Aujourd’hui, bien malin qui pourrait prédire les conséquences et le devenir de la recomposition que tentent d’imposer deux des plus brillants sujets de notre classe politique. Les choix des français aux élections législatives à venir, la capacité de l’exécutif ensuite à porter les réformes qu’attend le pays, l’environnement international… les variables sont nombreuses qui pourront faire pencher la balance dans un sens ou dans l’autre.
 
A l’heure actuelle, nous vivons une séquence « tactique », au cours de laquelle les politiques se partagent, non pas tant en fonction de leurs idées ou de leurs partis, mais selon une ligne de fracture nouvelle et transitoire : les partisans et les opposants de la « recomposition ». Soulignons ici que ces derniers ont des arguments à faire valoir, autres que leur propre intérêt à la survie des anciens clivages. Les français ont besoin de se reconnaître dans des « codes politiques » clairs et lisibles. La recomposition « en marche », même si elle nous semble souhaitable, donne un peu le vertige, avouons-le : y a-t-il  d’autres alternatives que le populisme en cas d’échec ? Doit-on penser comme certains l’ont affirmé que « choisir Macron aujourd’hui, c’est choisir Le Pen en 2022 » ?
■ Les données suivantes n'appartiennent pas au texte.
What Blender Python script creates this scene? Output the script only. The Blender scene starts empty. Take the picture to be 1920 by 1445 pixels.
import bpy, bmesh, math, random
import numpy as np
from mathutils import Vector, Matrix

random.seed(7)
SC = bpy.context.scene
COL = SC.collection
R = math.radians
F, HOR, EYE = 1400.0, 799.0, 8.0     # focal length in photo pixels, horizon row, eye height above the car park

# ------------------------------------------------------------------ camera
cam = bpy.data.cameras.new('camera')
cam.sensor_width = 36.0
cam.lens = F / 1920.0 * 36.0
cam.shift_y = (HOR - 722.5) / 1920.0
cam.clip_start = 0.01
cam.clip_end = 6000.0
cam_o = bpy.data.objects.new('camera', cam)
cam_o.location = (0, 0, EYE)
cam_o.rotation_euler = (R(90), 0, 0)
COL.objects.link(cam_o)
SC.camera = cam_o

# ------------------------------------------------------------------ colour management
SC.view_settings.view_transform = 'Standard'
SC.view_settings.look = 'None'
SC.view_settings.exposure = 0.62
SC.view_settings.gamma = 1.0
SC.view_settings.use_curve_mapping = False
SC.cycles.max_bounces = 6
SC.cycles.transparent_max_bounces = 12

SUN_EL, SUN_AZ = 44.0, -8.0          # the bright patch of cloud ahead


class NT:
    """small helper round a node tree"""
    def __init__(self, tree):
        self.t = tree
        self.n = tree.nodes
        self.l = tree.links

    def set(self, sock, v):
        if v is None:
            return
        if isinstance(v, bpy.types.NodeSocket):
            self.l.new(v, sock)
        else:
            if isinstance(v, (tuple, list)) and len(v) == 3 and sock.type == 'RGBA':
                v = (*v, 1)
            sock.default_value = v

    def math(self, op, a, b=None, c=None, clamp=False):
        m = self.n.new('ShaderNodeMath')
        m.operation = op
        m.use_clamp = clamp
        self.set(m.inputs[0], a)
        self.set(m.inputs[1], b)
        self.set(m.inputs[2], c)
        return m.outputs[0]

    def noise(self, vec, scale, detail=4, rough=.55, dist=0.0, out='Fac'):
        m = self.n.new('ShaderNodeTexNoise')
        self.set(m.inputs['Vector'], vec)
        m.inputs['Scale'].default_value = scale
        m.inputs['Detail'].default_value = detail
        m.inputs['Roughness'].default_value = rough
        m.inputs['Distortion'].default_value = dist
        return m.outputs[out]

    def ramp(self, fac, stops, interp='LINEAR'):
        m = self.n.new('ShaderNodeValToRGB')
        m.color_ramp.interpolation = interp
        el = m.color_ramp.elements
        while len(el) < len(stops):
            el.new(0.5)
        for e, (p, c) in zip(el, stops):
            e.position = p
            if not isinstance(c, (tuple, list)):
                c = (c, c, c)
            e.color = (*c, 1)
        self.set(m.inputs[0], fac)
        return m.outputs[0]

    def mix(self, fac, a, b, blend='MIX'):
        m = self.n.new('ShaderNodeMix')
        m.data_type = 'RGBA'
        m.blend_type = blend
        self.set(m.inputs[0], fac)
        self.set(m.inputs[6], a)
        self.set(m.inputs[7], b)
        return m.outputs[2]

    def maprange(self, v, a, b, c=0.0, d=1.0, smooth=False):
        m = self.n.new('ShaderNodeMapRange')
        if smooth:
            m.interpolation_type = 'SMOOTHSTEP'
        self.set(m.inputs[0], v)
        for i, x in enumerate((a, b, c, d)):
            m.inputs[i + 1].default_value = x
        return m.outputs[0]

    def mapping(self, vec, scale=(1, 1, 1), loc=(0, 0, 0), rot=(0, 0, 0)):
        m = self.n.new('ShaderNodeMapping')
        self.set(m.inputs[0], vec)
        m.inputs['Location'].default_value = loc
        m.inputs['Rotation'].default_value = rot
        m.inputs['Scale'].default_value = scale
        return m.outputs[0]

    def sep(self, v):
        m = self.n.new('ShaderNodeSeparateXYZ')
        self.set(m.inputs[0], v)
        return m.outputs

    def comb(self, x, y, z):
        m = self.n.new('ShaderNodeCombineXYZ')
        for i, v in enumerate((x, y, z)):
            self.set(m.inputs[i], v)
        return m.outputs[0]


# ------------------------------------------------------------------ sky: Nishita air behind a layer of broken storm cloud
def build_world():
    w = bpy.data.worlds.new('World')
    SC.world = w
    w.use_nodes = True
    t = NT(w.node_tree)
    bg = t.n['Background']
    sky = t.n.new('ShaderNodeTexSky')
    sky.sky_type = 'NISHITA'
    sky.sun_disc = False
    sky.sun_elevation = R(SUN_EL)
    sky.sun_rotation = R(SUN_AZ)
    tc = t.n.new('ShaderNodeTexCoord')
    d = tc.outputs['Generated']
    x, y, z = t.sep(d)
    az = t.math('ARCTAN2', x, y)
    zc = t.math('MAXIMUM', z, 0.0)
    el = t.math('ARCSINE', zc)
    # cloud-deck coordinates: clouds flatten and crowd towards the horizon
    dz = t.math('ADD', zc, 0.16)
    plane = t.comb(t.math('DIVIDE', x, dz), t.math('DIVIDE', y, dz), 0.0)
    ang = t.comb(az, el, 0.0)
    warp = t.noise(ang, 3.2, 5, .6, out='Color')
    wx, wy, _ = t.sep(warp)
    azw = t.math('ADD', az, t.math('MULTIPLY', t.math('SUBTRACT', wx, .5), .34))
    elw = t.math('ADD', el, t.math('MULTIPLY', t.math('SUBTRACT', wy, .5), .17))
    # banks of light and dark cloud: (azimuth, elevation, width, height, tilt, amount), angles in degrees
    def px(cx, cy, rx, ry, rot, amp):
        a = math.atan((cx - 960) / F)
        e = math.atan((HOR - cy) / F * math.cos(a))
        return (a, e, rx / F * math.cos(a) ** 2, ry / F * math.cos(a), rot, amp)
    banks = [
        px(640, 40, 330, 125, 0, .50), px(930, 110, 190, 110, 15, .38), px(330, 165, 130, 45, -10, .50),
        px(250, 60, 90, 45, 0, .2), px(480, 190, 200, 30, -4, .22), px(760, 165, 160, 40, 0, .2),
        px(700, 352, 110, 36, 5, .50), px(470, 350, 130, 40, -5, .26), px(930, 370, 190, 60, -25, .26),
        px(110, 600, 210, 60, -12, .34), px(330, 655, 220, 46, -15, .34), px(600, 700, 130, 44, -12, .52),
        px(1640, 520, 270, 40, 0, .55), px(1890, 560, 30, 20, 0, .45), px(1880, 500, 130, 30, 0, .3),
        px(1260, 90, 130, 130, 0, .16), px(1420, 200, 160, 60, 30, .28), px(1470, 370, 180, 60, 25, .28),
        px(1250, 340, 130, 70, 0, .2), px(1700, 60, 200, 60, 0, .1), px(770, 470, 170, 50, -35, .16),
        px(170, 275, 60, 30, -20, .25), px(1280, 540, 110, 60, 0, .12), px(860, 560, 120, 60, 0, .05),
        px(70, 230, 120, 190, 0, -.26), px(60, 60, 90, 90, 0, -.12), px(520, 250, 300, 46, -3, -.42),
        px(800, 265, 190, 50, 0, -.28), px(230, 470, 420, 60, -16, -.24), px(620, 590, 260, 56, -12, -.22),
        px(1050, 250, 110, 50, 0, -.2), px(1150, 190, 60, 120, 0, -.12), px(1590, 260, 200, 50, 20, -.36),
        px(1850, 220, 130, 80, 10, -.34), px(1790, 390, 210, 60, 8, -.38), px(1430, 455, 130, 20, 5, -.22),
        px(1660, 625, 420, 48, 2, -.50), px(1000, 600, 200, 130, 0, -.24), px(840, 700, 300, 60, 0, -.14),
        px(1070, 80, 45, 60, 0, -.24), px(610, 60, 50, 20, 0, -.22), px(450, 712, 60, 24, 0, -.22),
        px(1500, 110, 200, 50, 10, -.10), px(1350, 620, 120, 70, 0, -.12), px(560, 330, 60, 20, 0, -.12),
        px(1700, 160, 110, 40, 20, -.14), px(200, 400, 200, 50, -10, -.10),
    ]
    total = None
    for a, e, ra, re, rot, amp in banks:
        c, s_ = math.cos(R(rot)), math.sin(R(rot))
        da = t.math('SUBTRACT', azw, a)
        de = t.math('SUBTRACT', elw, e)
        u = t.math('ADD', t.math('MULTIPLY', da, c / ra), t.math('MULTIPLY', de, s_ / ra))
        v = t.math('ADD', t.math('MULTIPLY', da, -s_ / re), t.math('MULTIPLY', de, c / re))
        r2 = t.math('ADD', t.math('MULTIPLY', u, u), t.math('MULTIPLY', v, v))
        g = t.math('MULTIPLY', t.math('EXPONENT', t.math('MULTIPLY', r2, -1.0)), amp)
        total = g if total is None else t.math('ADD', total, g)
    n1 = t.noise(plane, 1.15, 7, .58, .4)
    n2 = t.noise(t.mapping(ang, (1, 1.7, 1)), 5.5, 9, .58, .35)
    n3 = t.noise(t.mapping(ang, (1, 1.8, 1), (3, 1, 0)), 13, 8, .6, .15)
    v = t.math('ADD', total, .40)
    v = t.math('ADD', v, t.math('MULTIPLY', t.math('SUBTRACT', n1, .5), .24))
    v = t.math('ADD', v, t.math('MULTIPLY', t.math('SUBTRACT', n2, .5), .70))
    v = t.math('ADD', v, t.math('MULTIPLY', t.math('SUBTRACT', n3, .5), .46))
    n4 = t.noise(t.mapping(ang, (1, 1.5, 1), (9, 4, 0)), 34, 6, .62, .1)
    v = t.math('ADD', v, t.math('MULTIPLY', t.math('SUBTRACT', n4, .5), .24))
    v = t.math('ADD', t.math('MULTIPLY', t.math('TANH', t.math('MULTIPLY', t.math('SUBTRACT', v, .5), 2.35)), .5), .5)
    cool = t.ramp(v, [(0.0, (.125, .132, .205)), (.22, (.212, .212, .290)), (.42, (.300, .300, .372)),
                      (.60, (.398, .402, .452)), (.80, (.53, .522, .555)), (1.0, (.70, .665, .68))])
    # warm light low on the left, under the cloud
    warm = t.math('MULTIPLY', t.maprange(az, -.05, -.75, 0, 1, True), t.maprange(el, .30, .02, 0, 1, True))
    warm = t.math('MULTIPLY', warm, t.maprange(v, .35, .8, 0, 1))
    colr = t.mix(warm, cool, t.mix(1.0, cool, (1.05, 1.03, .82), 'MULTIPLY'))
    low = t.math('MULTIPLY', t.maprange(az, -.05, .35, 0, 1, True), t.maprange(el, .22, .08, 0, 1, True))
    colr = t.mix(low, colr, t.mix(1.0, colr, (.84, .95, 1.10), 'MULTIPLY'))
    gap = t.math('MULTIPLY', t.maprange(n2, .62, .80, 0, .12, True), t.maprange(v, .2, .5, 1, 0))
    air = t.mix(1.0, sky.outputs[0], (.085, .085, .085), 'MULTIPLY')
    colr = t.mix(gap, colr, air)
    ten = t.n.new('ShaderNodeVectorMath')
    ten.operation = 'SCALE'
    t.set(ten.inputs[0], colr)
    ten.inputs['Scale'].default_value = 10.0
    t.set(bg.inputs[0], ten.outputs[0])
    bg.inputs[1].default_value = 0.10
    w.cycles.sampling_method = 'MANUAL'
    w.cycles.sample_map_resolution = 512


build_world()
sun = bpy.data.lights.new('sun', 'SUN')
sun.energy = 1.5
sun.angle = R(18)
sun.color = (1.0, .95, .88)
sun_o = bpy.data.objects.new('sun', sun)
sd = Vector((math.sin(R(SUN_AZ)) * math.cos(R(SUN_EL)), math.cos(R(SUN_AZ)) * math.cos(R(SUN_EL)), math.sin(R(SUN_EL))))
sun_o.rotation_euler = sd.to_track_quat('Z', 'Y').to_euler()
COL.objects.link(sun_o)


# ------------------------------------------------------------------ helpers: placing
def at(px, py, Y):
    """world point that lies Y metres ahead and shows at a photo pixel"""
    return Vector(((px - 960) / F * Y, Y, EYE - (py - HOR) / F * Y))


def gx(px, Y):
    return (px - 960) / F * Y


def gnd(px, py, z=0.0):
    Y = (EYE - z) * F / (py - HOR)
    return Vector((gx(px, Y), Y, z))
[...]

Espérons donc que se structure un nouveau clivage « républicain », rassemblant en face de la politique libérale et européenne de notre exécutif, les tenants d’une politique alternative « raisonnable », qui se doterait d’un programme de gouvernement crédible. Notre démocratie en a besoin, car elle a besoin d’un débat de qualité. La base idéologique de cette force d’opposition existe. Des tentatives ont existé par le passé de porter une ligne politique républicaine rassembleuse, moins européenne et moins libérale que celle qui a été suivie par nos gouvernants ces 25 dernières années : on en trouvera trace ici ou encore ici

Le propos de ce billet n’est pas de manifester notre préférence pour l’un ou l’autre de ces camps, simplement de rappeler qu’une démocratie qui ne sait proposer d’autre alternative que celle opposant la « seule politique possible » à la médiocrité programmatique des candidats populistes est une démocratie gravement malade. Espérons donc que la recomposition aille jusqu’à son terme, c’est-à-dire jusqu’à la structuration d’une opposition républicaine, sérieuse et légitime. Il en va de l’avenir de notre pays.